At its peak around the turn of the twentieth century, the Yellow Jacket newspaper claimed a circulation of one million copies. Its rivals estimated the real number at around 250,000 - which was still more than twice the Sunday circulation of any other newspaper in the South. The Yellow Jacket was published in Moravian Falls, North Carolina, a town of fewer than two thousand people tucked into the foothills of the Brushy Mountains in Wilkes County. More than a dozen newspapers were printed in this tiny community, distributed nationally and read by hundreds of thousands of Americans who probably could not have located Moravian Falls on a map. How a place with no railroad station and a population that hovered in the hundreds became a publishing powerhouse remains one of the stranger stories in American media history.

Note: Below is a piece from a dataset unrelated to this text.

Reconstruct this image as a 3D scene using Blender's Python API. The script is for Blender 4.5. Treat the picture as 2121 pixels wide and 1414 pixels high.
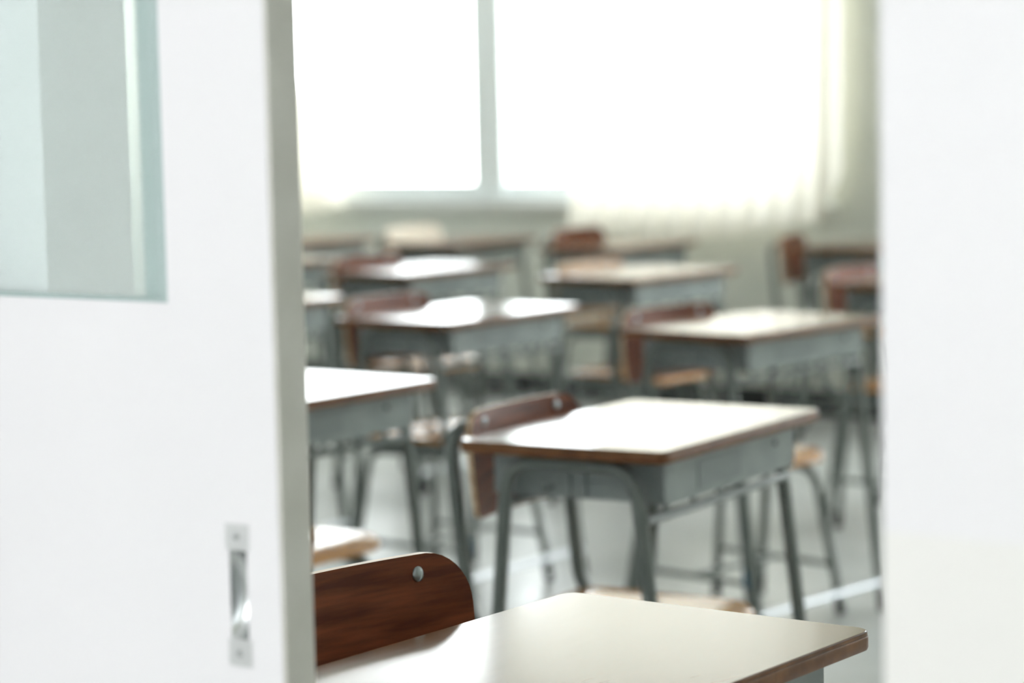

Moravian Falls did not begin with the name it now carries. The settlement had two earlier names - Petersburg, and Forks of the Road - that suggest a frontier crossroads more than a destination. The Owen family settled the area around 1750. Four years later, in 1754, the Moravian Church purchased approximately nine thousand acres of nearby land - the tract that now lies submerged beneath the W. Kerr Scott Dam and Reservoir. There is no record that the Moravians ever actually built a settlement there during the eighteenth century. The community took its name from a local waterfall in the Brushy Mountains foothills, and the Moravian connection became more legend than history. The waterfall itself remains a small tourist attraction in a town that draws most of its visitors today for the surrounding mountain scenery rather than its religious origins.

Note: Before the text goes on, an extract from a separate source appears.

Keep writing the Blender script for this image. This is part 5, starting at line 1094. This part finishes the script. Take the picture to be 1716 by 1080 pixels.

Starting in the late 1800s, Moravian Falls became, improbably, a publishing center. The Yellow Jacket led the pack. Its name signaled its editorial style - aggressive, populist, willing to sting. The Fool-Killer carried a similar attitude. The Lash announced its purpose in its title. These were rural papers, written in the voice of the white Southern small farmer, anti-elite, anti-corporate, often anti-Black, sometimes anti-Catholic, always opinionated. They circulated by mail across the rural South, in farmhouses and country stores, reaching audiences that the metropolitan dailies in Atlanta and Charlotte never touched. The Yellow Jacket's million-copy claim was almost certainly inflated, but even the rival estimate of 250,000 represented an enormous readership for a town this size. More than a dozen other newspapers printed in Moravian Falls have left thinner historical traces, but their existence points to a publishing ecosystem improbably anchored in a foothills hamlet.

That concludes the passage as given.